If the motors are noisy, then it usually means they're drawing too much power, and turning the screw on the drivers should help that - but not if it makes them too weak to hold the weight.
I think the main source of the noise is microstepping - if you've ever used the adafruit shield with microstepping you'll have found the squealing that makes even worse... Not much consolation I know. The speed drop is down to the microstepping, indeed. You will be 4x slower I think, because of the step interpolation. The adafruit shield does actually do an interleaved step style, so with a 200 step motors, you used to tell the machine that it had 400 steps. 200 were "real" steps, and 200 were a kind of half-step.
With microstepping drivers, you tell the machine your true motor steps (200), and a multiplier. To fix the slowness, just increase the speed. I usually run at 2000 steps per sec without any problems. There's a hard limit of around 4000 steps per second, so you might find that it doesn't get any faster past a certain speed near there.

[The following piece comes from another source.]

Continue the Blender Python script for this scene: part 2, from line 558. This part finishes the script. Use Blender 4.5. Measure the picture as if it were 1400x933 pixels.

The external power jumper shouldn't make any difference. It is an irritating curiosity that the stepper drivers will not work at all with less than 8v, so 9 is not unusual. As long as your motors are not getting overheated, the voltage can be as high as you want, because you tune the power with the adjustment screw.
That said, if you've got a whining out of them when you do a lock, then there's some vibration, some oscillation, and that's a great way to build up some heat quickly. It's also quite unusual. Do the motors whine if you remove the weight from them entirely?